WHAT YOU SHOULD DO
Repeat the entire listing exactly as written.

** begin **

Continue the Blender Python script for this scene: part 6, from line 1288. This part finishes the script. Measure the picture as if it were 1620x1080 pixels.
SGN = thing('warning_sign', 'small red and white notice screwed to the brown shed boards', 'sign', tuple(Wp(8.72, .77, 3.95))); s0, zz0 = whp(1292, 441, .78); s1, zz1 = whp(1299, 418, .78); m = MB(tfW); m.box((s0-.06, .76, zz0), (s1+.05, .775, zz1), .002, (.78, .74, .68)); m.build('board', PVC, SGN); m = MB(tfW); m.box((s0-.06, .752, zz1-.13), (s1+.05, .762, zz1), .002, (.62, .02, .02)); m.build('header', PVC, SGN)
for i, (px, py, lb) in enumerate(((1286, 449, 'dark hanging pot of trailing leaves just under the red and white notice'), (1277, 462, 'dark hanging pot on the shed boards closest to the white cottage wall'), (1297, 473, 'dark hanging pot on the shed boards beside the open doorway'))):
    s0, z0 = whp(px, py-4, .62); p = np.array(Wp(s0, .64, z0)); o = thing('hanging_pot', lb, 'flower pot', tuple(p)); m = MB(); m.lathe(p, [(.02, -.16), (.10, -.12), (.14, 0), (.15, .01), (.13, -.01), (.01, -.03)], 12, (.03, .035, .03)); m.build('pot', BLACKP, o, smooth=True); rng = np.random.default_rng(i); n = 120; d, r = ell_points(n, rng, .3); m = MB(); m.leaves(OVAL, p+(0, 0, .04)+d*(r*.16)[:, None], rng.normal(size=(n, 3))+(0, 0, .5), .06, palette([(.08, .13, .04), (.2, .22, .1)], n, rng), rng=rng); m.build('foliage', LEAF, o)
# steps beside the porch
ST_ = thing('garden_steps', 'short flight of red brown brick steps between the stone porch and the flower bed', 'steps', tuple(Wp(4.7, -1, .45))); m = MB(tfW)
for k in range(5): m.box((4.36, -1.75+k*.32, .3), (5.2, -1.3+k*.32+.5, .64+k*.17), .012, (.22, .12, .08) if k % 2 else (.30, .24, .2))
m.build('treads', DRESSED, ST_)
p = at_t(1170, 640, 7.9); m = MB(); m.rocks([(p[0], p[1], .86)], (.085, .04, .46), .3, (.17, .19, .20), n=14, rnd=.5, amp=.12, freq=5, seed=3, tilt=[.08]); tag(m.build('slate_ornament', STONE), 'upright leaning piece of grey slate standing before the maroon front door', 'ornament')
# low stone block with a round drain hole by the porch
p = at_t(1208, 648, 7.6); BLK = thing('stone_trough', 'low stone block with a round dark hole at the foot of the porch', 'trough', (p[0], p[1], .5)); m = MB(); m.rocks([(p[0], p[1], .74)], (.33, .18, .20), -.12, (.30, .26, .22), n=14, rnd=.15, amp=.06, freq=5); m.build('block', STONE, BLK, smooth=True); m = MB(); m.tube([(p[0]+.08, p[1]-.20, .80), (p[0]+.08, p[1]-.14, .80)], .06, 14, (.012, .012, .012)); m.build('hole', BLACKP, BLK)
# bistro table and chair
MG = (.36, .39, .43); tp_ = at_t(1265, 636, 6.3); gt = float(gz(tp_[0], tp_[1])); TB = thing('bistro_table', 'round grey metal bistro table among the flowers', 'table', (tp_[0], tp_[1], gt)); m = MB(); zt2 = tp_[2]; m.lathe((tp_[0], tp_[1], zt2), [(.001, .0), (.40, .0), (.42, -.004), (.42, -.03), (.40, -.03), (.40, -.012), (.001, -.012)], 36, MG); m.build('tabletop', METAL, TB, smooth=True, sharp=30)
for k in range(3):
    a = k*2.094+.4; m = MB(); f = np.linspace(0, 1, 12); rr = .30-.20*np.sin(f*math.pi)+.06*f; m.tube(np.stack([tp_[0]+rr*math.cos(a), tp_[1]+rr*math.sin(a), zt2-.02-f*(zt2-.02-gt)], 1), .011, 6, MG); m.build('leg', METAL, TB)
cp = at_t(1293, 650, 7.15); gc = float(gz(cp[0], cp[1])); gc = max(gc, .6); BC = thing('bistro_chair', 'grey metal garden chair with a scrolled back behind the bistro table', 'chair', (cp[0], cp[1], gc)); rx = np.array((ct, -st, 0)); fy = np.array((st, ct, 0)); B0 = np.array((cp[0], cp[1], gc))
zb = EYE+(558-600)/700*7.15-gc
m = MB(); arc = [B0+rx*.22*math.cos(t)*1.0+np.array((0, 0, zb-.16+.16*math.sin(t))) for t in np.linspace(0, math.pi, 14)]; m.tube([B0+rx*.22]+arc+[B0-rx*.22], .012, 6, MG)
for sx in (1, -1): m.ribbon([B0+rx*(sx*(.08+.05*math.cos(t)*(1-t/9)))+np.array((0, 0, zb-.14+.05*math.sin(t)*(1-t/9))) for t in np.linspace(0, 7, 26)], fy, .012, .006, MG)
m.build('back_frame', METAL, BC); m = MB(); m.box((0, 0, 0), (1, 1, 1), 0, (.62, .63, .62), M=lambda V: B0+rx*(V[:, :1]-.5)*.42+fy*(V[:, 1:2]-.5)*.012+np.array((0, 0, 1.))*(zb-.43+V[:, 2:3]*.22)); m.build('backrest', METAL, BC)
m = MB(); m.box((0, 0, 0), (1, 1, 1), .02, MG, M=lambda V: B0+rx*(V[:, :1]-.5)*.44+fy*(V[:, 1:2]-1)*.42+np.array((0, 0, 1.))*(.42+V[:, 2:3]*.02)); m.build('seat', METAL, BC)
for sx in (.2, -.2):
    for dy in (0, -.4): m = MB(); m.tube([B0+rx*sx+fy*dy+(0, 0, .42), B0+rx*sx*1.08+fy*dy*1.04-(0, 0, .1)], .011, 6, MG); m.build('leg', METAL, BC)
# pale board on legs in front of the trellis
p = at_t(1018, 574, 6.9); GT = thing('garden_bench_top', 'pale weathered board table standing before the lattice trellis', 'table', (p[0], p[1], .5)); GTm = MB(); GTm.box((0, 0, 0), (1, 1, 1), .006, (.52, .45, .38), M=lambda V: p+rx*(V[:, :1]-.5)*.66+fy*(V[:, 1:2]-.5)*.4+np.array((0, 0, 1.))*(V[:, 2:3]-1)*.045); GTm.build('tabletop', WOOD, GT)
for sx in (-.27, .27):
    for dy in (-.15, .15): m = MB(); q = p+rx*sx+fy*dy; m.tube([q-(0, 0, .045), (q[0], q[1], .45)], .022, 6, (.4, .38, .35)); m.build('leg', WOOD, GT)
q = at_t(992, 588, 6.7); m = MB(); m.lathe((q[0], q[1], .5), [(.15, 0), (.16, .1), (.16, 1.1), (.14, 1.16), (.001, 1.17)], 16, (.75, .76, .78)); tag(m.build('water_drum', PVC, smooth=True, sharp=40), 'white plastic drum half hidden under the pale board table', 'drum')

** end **

ANSWER TO THIS TASK
Continue the Blender Python script for this scene: part 6, from line 1288. This part finishes the script. Measure the picture as if it were 1620x1080 pixels.
SGN = thing('warning_sign', 'small red and white notice screwed to the brown shed boards', 'sign', tuple(Wp(8.72, .77, 3.95))); s0, zz0 = whp(1292, 441, .78); s1, zz1 = whp(1299, 418, .78); m = MB(tfW); m.box((s0-.06, .76, zz0), (s1+.05, .775, zz1), .002, (.78, .74, .68)); m.build('board', PVC, SGN); m = MB(tfW); m.box((s0-.06, .752, zz1-.13), (s1+.05, .762, zz1), .002, (.62, .02, .02)); m.build('header', PVC, SGN)
for i, (px, py, lb) in enumerate(((1286, 449, 'dark hanging pot of trailing leaves just under the red and white notice'), (1277, 462, 'dark hanging pot on the shed boards closest to the white cottage wall'), (1297, 473, 'dark hanging pot on the shed boards beside the open doorway'))):
    s0, z0 = whp(px, py-4, .62); p = np.array(Wp(s0, .64, z0)); o = thing('hanging_pot', lb, 'flower pot', tuple(p)); m = MB(); m.lathe(p, [(.02, -.16), (.10, -.12), (.14, 0), (.15, .01), (.13, -.01), (.01, -.03)], 12, (.03, .035, .03)); m.build('pot', BLACKP, o, smooth=True); rng = np.random.default_rng(i); n = 120; d, r = ell_points(n, rng, .3); m = MB(); m.leaves(OVAL, p+(0, 0, .04)+d*(r*.16)[:, None], rng.normal(size=(n, 3))+(0, 0, .5), .06, palette([(.08, .13, .04), (.2, .22, .1)], n, rng), rng=rng); m.build('foliage', LEAF, o)
# steps beside the porch
ST_ = thing('garden_steps', 'short flight of red brown brick steps between the stone porch and the flower bed', 'steps', tuple(Wp(4.7, -1, .45))); m = MB(tfW)
for k in range(5): m.box((4.36, -1.75+k*.32, .3), (5.2, -1.3+k*.32+.5, .64+k*.17), .012, (.22, .12, .08) if k % 2 else (.30, .24, .2))
m.build('treads', DRESSED, ST_)
p = at_t(1170, 640, 7.9); m = MB(); m.rocks([(p[0], p[1], .86)], (.085, .04, .46), .3, (.17, .19, .20), n=14, rnd=.5, amp=.12, freq=5, seed=3, tilt=[.08]); tag(m.build('slate_ornament', STONE), 'upright leaning piece of grey slate standing before the maroon front door', 'ornament')
# low stone block with a round drain hole by the porch
p = at_t(1208, 648, 7.6); BLK = thing('stone_trough', 'low stone block with a round dark hole at the foot of the porch', 'trough', (p[0], p[1], .5)); m = MB(); m.rocks([(p[0], p[1], .74)], (.33, .18, .20), -.12, (.30, .26, .22), n=14, rnd=.15, amp=.06, freq=5); m.build('block', STONE, BLK, smooth=True); m = MB(); m.tube([(p[0]+.08, p[1]-.20, .80), (p[0]+.08, p[1]-.14, .80)], .06, 14, (.012, .012, .012)); m.build('hole', BLACKP, BLK)
# bistro table and chair
MG = (.36, .39, .43); tp_ = at_t(1265, 636, 6.3); gt = float(gz(tp_[0], tp_[1])); TB = thing('bistro_table', 'round grey metal bistro table among the flowers', 'table', (tp_[0], tp_[1], gt)); m = MB(); zt2 = tp_[2]; m.lathe((tp_[0], tp_[1], zt2), [(.001, .0), (.40, .0), (.42, -.004), (.42, -.03), (.40, -.03), (.40, -.012), (.001, -.012)], 36, MG); m.build('tabletop', METAL, TB, smooth=True, sharp=30)
for k in range(3):
    a = k*2.094+.4; m = MB(); f = np.linspace(0, 1, 12); rr = .30-.20*np.sin(f*math.pi)+.06*f; m.tube(np.stack([tp_[0]+rr*math.cos(a), tp_[1]+rr*math.sin(a), zt2-.02-f*(zt2-.02-gt)], 1), .011, 6, MG); m.build('leg', METAL, TB)
cp = at_t(1293, 650, 7.15); gc = float(gz(cp[0], cp[1])); gc = max(gc, .6); BC = thing('bistro_chair', 'grey metal garden chair with a scrolled back behind the bistro table', 'chair', (cp[0], cp[1], gc)); rx = np.array((ct, -st, 0)); fy = np.array((st, ct, 0)); B0 = np.array((cp[0], cp[1], gc))
zb = EYE+(558-600)/700*7.15-gc
m = MB(); arc = [B0+rx*.22*math.cos(t)*1.0+np.array((0, 0, zb-.16+.16*math.sin(t))) for t in np.linspace(0, math.pi, 14)]; m.tube([B0+rx*.22]+arc+[B0-rx*.22], .012, 6, MG)
for sx in (1, -1): m.ribbon([B0+rx*(sx*(.08+.05*math.cos(t)*(1-t/9)))+np.array((0, 0, zb-.14+.05*math.sin(t)*(1-t/9))) for t in np.linspace(0, 7, 26)], fy, .012, .006, MG)
m.build('back_frame', METAL, BC); m = MB(); m.box((0, 0, 0), (1, 1, 1), 0, (.62, .63, .62), M=lambda V: B0+rx*(V[:, :1]-.5)*.42+fy*(V[:, 1:2]-.5)*.012+np.array((0, 0, 1.))*(zb-.43+V[:, 2:3]*.22)); m.build('backrest', METAL, BC)
m = MB(); m.box((0, 0, 0), (1, 1, 1), .02, MG, M=lambda V: B0+rx*(V[:, :1]-.5)*.44+fy*(V[:, 1:2]-1)*.42+np.array((0, 0, 1.))*(.42+V[:, 2:3]*.02)); m.build('seat', METAL, BC)
for sx in (.2, -.2):
    for dy in (0, -.4): m = MB(); m.tube([B0+rx*sx+fy*dy+(0, 0, .42), B0+rx*sx*1.08+fy*dy*1.04-(0, 0, .1)], .011, 6, MG); m.build('leg', METAL, BC)
# pale board on legs in front of the trellis
p = at_t(1018, 574, 6.9); GT = thing('garden_bench_top', 'pale weathered board table standing before the lattice trellis', 'table', (p[0], p[1], .5)); GTm = MB(); GTm.box((0, 0, 0), (1, 1, 1), .006, (.52, .45, .38), M=lambda V: p+rx*(V[:, :1]-.5)*.66+fy*(V[:, 1:2]-.5)*.4+np.array((0, 0, 1.))*(V[:, 2:3]-1)*.045); GTm.build('tabletop', WOOD, GT)
for sx in (-.27, .27):
    for dy in (-.15, .15): m = MB(); q = p+rx*sx+fy*dy; m.tube([q-(0, 0, .045), (q[0], q[1], .45)], .022, 6, (.4, .38, .35)); m.build('leg', WOOD, GT)
q = at_t(992, 588, 6.7); m = MB(); m.lathe((q[0], q[1], .5), [(.15, 0), (.16, .1), (.16, 1.1), (.14, 1.16), (.001, 1.17)], 16, (.75, .76, .78)); tag(m.build('water_drum', PVC, smooth=True, sharp=40), 'white plastic drum half hidden under the pale board table', 'drum')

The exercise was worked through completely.